When scripts were sent out for this movie, it feels like more than anyone else, Eisenberg really read the title over and over again and acknowledged that he was going to be in a movie called Batman v Superman: Dawn of Justice. Thus, following in such grand cinematic footsteps as Uma Thurman's in Batman & Robin and Eddie Redmayne's in Jupiter Ascending, Eisenberg wins the Gina Gershon Award for knowing exactly what movie he’s in and choosing to make all of the choices. He’s as unhinged and dangerous as Heath Ledger’s Joker in The Dark Knight, but with the added creepy layer of being able to rein it in when it suits his purposes. He shifts from charming to off-puttingly disturbing with ease, from the obnoxious spoiled rich kid to the devious criminal mind warped by years of literal abuse and bitterness, in the time it takes to unwrap a candy container.

Sure, ruling Australia as the lapdog of an alien demigod is well and good, but have you tried placing a Jolly Rancher in the mouth of a politician and getting away with it? Can you imagine [Redacted] from Superman Returns taunting a senator with a jar of his own (I assume) pee to a senator before blowing her up?

That is definitely his own, right? I haven’t watched the extended cut of Batman v Superman: Dawn of Justice, but there’s not a deleted scene that I missed where Luthenberg takes a subordinate aside with a jar and just says “I know this is gonna seem weird but trust me, it’ll be HILarious” before his lawyers then swoop in with a nondisclosure agreement, is there? That has to be fresh, right? It’s not like it was brought through security at the Capitol Building. But wait, did someone smuggle in an empty jar and *then* pee in it? Does the Senate just have mason jars in the kitchen in case someone wants to have an Instagram wedding shoot?

Look, the fact that I even have to take a second to seriously debate the mechanics of how Holly Hunter’s Senator Finch came to find herself with a cheeky jar of Granny’s Peach Tea is exactly what makes this version of Lex so enthralling for me.

This version of Lex doesn’t get caught up in weird quirks in his plans. He wants to plant a bomb in an electric wheelchair, he effing does it. He doesn’t think of complicated schemes of sinking California so he can profit off his new oceanfront property in Arizona. Unlike Hackman’s Luthor, Lexie Eisenberg doesn’t just think that after he pulled off his genocide of the entire West Coast he’d be totally off the hook for that heinous crime against humanity just because there was some clever real estate speculation involved.

Nor did he go through all the trouble that a Luthor who shall not be named did of tracking down a technology that creates a literal new continent in the middle of the Atlantic Ocean, but then choose to make it grow out of a radioactive rock from a dead planet that can’t possibly have any sort of value for enriched soil to feed the residents or digging foundations for building bowling alleys to entertain their kids. 

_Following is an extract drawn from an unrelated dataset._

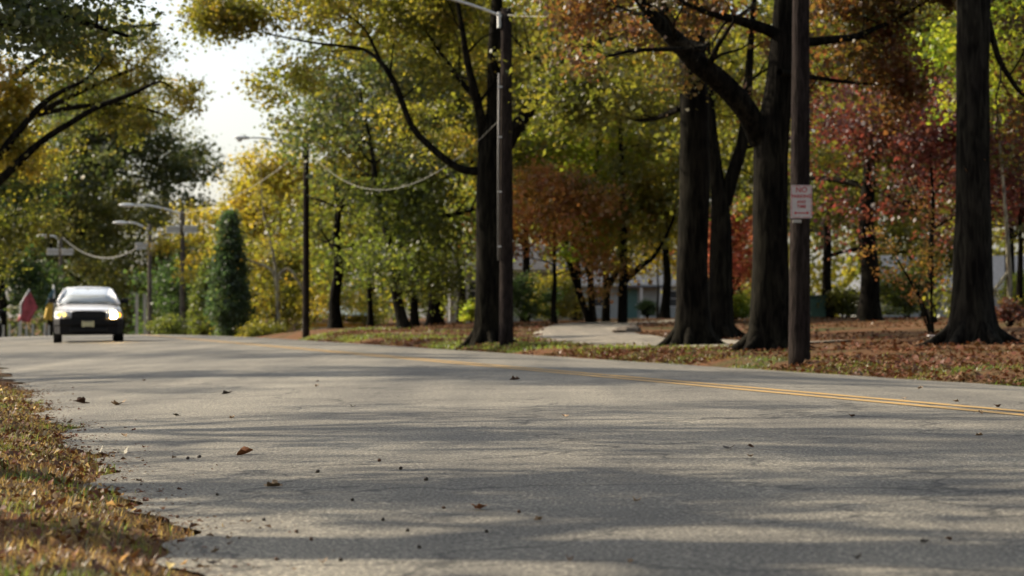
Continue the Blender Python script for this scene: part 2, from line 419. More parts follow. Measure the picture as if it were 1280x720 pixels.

I’m not saying Lex’s plan in Batman v Superman: Dawn of Justice is any less convoluted than those who came before him, what with details about traceable bullets in random war-torn countries and all that, and something about a bell ringing in space... maybe…? Darkseid I guess? That was a thing? The thing that sets Eisenberg’s Lex apart from the others, though, is that when it comes to the fact that his plans have as much rationality as a bag of kittens fighting, he doesn’t seem to care at all.

What he does care about is getting Batman to fight Superman, and guess what, the movie is literally called Batman v Superman so he’s more successful than any other Lex Luthor in moviegoing history before the credits even roll. You can see it in his smug little face the second he introduces Clark Kent to Bruce Wayne at his party. He knows he’s already got them right where he wants them. Even if he never fully expresses why exactly that is to begin with.